## EXERCISE DIRECTIONS
Would you quote every entry exactly, dropping only the pictures?

***** DATA LINES *****

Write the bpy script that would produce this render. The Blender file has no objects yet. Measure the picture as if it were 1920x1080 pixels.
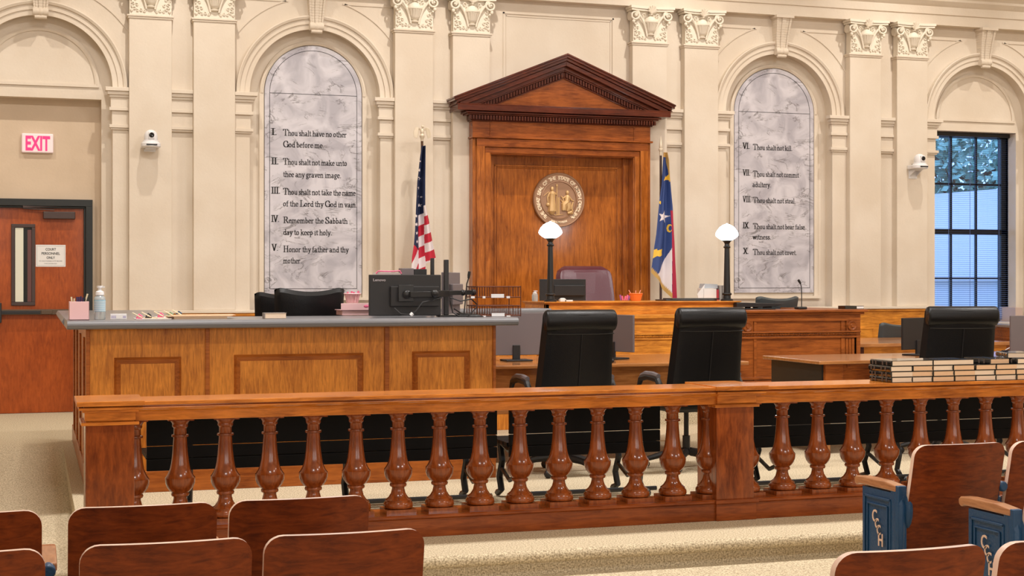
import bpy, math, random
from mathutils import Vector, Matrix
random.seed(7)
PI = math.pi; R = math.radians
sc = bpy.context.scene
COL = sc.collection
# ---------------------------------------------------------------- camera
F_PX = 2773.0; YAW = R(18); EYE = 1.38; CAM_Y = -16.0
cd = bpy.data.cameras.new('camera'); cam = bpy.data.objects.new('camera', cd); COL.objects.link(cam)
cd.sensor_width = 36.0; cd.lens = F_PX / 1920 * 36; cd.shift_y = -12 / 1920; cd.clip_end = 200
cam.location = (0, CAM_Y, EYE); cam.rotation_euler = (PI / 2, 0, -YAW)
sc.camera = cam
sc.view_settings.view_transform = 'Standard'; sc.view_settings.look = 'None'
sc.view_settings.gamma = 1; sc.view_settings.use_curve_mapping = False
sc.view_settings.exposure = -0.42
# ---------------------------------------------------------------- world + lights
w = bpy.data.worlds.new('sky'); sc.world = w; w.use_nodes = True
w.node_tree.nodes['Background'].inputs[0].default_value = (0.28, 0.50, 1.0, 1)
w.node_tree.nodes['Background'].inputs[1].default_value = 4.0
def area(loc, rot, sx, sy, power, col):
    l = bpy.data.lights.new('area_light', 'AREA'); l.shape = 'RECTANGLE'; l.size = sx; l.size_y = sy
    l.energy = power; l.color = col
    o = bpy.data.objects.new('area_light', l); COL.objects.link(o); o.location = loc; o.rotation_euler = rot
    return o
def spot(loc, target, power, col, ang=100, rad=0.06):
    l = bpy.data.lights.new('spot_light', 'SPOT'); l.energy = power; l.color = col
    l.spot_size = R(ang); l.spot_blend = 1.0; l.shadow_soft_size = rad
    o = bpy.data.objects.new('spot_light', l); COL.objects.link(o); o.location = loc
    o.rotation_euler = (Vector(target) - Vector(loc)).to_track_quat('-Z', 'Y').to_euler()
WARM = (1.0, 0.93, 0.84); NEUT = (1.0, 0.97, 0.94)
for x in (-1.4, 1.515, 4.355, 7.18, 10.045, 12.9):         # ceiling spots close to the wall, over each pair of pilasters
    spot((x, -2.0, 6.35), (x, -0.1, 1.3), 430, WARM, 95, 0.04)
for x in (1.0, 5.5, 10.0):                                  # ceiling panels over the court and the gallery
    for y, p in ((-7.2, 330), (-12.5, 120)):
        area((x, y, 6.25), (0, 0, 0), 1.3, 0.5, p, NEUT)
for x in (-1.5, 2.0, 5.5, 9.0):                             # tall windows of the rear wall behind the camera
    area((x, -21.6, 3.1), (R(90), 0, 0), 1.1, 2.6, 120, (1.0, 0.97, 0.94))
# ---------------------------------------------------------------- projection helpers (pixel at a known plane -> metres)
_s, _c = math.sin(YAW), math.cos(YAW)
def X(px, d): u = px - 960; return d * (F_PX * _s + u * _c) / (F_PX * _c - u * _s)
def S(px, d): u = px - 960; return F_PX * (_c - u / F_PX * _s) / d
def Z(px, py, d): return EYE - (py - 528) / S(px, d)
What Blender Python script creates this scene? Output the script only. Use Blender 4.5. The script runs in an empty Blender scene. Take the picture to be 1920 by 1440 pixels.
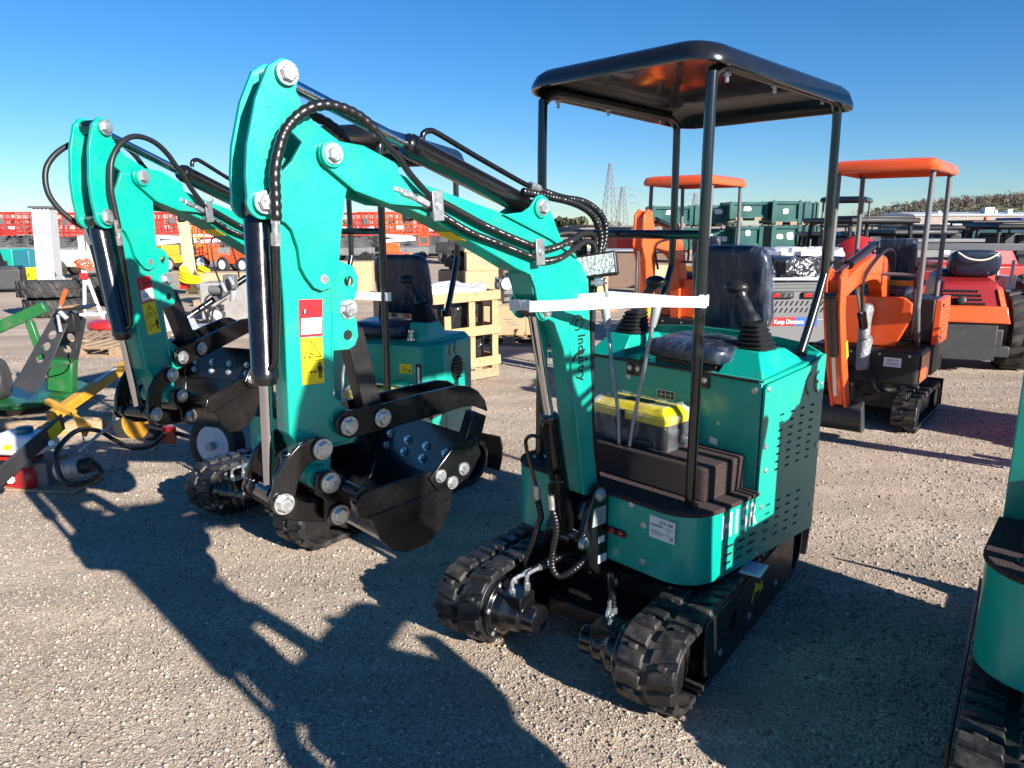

*****

## RESPONSE
Write the bpy script that would produce this render. The Blender file has no objects yet. Measure the picture as if it were 1920x1080 pixels.
import bpy, math, random
from mathutils import Vector, Matrix
random.seed(7)
PI = math.pi; R = math.radians
sc = bpy.context.scene
COL = sc.collection
# ---------------------------------------------------------------- camera
F_PX = 2773.0; YAW = R(18); EYE = 1.38; CAM_Y = -16.0
cd = bpy.data.cameras.new('camera'); cam = bpy.data.objects.new('camera', cd); COL.objects.link(cam)
cd.sensor_width = 36.0; cd.lens = F_PX / 1920 * 36; cd.shift_y = -12 / 1920; cd.clip_end = 200
cam.location = (0, CAM_Y, EYE); cam.rotation_euler = (PI / 2, 0, -YAW)
sc.camera = cam
sc.view_settings.view_transform = 'Standard'; sc.view_settings.look = 'None'
sc.view_settings.gamma = 1; sc.view_settings.use_curve_mapping = False
sc.view_settings.exposure = -0.42
# ---------------------------------------------------------------- world + lights
w = bpy.data.worlds.new('sky'); sc.world = w; w.use_nodes = True
w.node_tree.nodes['Background'].inputs[0].default_value = (0.28, 0.50, 1.0, 1)
w.node_tree.nodes['Background'].inputs[1].default_value = 4.0
def area(loc, rot, sx, sy, power, col):
    l = bpy.data.lights.new('area_light', 'AREA'); l.shape = 'RECTANGLE'; l.size = sx; l.size_y = sy
    l.energy = power; l.color = col
    o = bpy.data.objects.new('area_light', l); COL.objects.link(o); o.location = loc; o.rotation_euler = rot
    return o
def spot(loc, target, power, col, ang=100, rad=0.06):
    l = bpy.data.lights.new('spot_light', 'SPOT'); l.energy = power; l.color = col
    l.spot_size = R(ang); l.spot_blend = 1.0; l.shadow_soft_size = rad
    o = bpy.data.objects.new('spot_light', l); COL.objects.link(o); o.location = loc
    o.rotation_euler = (Vector(target) - Vector(loc)).to_track_quat('-Z', 'Y').to_euler()
WARM = (1.0, 0.93, 0.84); NEUT = (1.0, 0.97, 0.94)
for x in (-1.4, 1.515, 4.355, 7.18, 10.045, 12.9):         # ceiling spots close to the wall, over each pair of pilasters
    spot((x, -2.0, 6.35), (x, -0.1, 1.3), 430, WARM, 95, 0.04)
for x in (1.0, 5.5, 10.0):                                  # ceiling panels over the court and the gallery
    for y, p in ((-7.2, 330), (-12.5, 120)):
        area((x, y, 6.25), (0, 0, 0), 1.3, 0.5, p, NEUT)
for x in (-1.5, 2.0, 5.5, 9.0):                             # tall windows of the rear wall behind the camera
    area((x, -21.6, 3.1), (R(90), 0, 0), 1.1, 2.6, 120, (1.0, 0.97, 0.94))
# ---------------------------------------------------------------- projection helpers (pixel at a known plane -> metres)
_s, _c = math.sin(YAW), math.cos(YAW)
def X(px, d): u = px - 960; return d * (F_PX * _s + u * _c) / (F_PX * _c - u * _s)
def S(px, d): u = px - 960; return F_PX * (_c - u / F_PX * _s) / d
def Z(px, py, d): return EYE - (py - 528) / S(px, d)
What Blender Python script creates this scene? Output the script only. Use Blender 4.5. The script runs in an empty Blender scene. Take the picture to be 1920 by 1440 pixels.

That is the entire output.